Task objective - Reproduce each line exactly. Skip none.

Dataset extract -
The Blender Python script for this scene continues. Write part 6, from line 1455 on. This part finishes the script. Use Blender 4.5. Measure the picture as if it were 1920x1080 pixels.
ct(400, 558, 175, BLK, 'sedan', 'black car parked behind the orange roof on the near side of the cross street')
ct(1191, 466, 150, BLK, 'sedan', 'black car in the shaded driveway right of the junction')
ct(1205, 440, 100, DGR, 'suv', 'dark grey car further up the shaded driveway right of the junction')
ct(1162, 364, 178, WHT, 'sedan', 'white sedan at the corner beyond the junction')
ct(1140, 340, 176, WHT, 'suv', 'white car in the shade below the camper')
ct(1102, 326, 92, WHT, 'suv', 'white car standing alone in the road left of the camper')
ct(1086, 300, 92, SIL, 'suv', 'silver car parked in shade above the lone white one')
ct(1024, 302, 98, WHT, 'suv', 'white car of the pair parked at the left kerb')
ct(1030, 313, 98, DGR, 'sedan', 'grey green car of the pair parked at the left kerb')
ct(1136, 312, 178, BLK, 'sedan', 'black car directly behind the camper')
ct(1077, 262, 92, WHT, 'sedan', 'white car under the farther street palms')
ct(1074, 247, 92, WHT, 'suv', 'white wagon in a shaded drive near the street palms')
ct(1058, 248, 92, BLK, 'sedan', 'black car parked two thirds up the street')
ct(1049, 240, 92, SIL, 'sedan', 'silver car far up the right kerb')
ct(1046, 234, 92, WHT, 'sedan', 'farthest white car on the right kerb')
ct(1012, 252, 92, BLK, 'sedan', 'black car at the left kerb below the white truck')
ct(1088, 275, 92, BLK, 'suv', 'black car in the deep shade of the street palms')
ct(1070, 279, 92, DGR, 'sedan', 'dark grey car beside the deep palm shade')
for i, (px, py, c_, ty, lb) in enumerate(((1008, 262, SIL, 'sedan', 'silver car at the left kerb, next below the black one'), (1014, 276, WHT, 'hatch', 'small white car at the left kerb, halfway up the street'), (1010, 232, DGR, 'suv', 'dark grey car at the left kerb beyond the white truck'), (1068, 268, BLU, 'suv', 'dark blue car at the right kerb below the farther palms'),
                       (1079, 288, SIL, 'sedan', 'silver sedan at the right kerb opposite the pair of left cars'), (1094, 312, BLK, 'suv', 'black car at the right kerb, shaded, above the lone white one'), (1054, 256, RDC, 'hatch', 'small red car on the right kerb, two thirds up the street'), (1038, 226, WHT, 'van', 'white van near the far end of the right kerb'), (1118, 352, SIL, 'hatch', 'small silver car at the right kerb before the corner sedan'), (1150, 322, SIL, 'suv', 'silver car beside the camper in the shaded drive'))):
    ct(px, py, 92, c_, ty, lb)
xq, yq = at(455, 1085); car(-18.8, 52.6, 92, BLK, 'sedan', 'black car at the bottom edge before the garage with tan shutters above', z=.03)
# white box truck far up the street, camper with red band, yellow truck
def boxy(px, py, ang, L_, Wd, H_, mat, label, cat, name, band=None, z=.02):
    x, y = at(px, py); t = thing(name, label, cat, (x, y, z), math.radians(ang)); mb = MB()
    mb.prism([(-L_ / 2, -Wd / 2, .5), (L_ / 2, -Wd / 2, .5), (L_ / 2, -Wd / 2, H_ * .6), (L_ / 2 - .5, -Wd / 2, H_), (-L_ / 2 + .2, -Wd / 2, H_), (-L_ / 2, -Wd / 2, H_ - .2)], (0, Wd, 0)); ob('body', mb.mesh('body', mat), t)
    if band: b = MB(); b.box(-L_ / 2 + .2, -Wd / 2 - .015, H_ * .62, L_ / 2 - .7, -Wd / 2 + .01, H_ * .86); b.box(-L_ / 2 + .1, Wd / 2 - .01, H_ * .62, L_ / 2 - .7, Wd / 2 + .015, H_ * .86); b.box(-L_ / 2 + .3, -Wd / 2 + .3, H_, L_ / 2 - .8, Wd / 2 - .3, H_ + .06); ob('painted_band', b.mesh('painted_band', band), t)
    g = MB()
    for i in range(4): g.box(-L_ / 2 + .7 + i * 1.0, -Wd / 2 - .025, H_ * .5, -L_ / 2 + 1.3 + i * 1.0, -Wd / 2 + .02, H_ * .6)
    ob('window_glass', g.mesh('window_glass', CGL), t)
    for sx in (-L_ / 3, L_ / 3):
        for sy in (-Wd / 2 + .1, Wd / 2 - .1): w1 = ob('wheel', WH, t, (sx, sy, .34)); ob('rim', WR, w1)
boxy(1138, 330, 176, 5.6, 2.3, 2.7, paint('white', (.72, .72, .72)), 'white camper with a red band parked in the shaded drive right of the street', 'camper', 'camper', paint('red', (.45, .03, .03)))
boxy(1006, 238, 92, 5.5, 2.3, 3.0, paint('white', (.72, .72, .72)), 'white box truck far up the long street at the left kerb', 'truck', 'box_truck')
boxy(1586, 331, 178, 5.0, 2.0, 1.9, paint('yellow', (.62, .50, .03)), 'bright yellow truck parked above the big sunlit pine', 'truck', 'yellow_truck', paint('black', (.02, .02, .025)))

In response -
The Blender Python script for this scene continues. Write part 6, from line 1455 on. This part finishes the script. Use Blender 4.5. Measure the picture as if it were 1920x1080 pixels.
ct(400, 558, 175, BLK, 'sedan', 'black car parked behind the orange roof on the near side of the cross street')
ct(1191, 466, 150, BLK, 'sedan', 'black car in the shaded driveway right of the junction')
ct(1205, 440, 100, DGR, 'suv', 'dark grey car further up the shaded driveway right of the junction')
ct(1162, 364, 178, WHT, 'sedan', 'white sedan at the corner beyond the junction')
ct(1140, 340, 176, WHT, 'suv', 'white car in the shade below the camper')
ct(1102, 326, 92, WHT, 'suv', 'white car standing alone in the road left of the camper')
ct(1086, 300, 92, SIL, 'suv', 'silver car parked in shade above the lone white one')
ct(1024, 302, 98, WHT, 'suv', 'white car of the pair parked at the left kerb')
ct(1030, 313, 98, DGR, 'sedan', 'grey green car of the pair parked at the left kerb')
ct(1136, 312, 178, BLK, 'sedan', 'black car directly behind the camper')
ct(1077, 262, 92, WHT, 'sedan', 'white car under the farther street palms')
ct(1074, 247, 92, WHT, 'suv', 'white wagon in a shaded drive near the street palms')
ct(1058, 248, 92, BLK, 'sedan', 'black car parked two thirds up the street')
ct(1049, 240, 92, SIL, 'sedan', 'silver car far up the right kerb')
ct(1046, 234, 92, WHT, 'sedan', 'farthest white car on the right kerb')
ct(1012, 252, 92, BLK, 'sedan', 'black car at the left kerb below the white truck')
ct(1088, 275, 92, BLK, 'suv', 'black car in the deep shade of the street palms')
ct(1070, 279, 92, DGR, 'sedan', 'dark grey car beside the deep palm shade')
for i, (px, py, c_, ty, lb) in enumerate(((1008, 262, SIL, 'sedan', 'silver car at the left kerb, next below the black one'), (1014, 276, WHT, 'hatch', 'small white car at the left kerb, halfway up the street'), (1010, 232, DGR, 'suv', 'dark grey car at the left kerb beyond the white truck'), (1068, 268, BLU, 'suv', 'dark blue car at the right kerb below the farther palms'),
                       (1079, 288, SIL, 'sedan', 'silver sedan at the right kerb opposite the pair of left cars'), (1094, 312, BLK, 'suv', 'black car at the right kerb, shaded, above the lone white one'), (1054, 256, RDC, 'hatch', 'small red car on the right kerb, two thirds up the street'), (1038, 226, WHT, 'van', 'white van near the far end of the right kerb'), (1118, 352, SIL, 'hatch', 'small silver car at the right kerb before the corner sedan'), (1150, 322, SIL, 'suv', 'silver car beside the camper in the shaded drive'))):
    ct(px, py, 92, c_, ty, lb)
xq, yq = at(455, 1085); car(-18.8, 52.6, 92, BLK, 'sedan', 'black car at the bottom edge before the garage with tan shutters above', z=.03)
# white box truck far up the street, camper with red band, yellow truck
def boxy(px, py, ang, L_, Wd, H_, mat, label, cat, name, band=None, z=.02):
    x, y = at(px, py); t = thing(name, label, cat, (x, y, z), math.radians(ang)); mb = MB()
    mb.prism([(-L_ / 2, -Wd / 2, .5), (L_ / 2, -Wd / 2, .5), (L_ / 2, -Wd / 2, H_ * .6), (L_ / 2 - .5, -Wd / 2, H_), (-L_ / 2 + .2, -Wd / 2, H_), (-L_ / 2, -Wd / 2, H_ - .2)], (0, Wd, 0)); ob('body', mb.mesh('body', mat), t)
    if band: b = MB(); b.box(-L_ / 2 + .2, -Wd / 2 - .015, H_ * .62, L_ / 2 - .7, -Wd / 2 + .01, H_ * .86); b.box(-L_ / 2 + .1, Wd / 2 - .01, H_ * .62, L_ / 2 - .7, Wd / 2 + .015, H_ * .86); b.box(-L_ / 2 + .3, -Wd / 2 + .3, H_, L_ / 2 - .8, Wd / 2 - .3, H_ + .06); ob('painted_band', b.mesh('painted_band', band), t)
    g = MB()
    for i in range(4): g.box(-L_ / 2 + .7 + i * 1.0, -Wd / 2 - .025, H_ * .5, -L_ / 2 + 1.3 + i * 1.0, -Wd / 2 + .02, H_ * .6)
    ob('window_glass', g.mesh('window_glass', CGL), t)
    for sx in (-L_ / 3, L_ / 3):
        for sy in (-Wd / 2 + .1, Wd / 2 - .1): w1 = ob('wheel', WH, t, (sx, sy, .34)); ob('rim', WR, w1)
boxy(1138, 330, 176, 5.6, 2.3, 2.7, paint('white', (.72, .72, .72)), 'white camper with a red band parked in the shaded drive right of the street', 'camper', 'camper', paint('red', (.45, .03, .03)))
boxy(1006, 238, 92, 5.5, 2.3, 3.0, paint('white', (.72, .72, .72)), 'white box truck far up the long street at the left kerb', 'truck', 'box_truck')
boxy(1586, 331, 178, 5.0, 2.0, 1.9, paint('yellow', (.62, .50, .03)), 'bright yellow truck parked above the big sunlit pine', 'truck', 'yellow_truck', paint('black', (.02, .02, .025)))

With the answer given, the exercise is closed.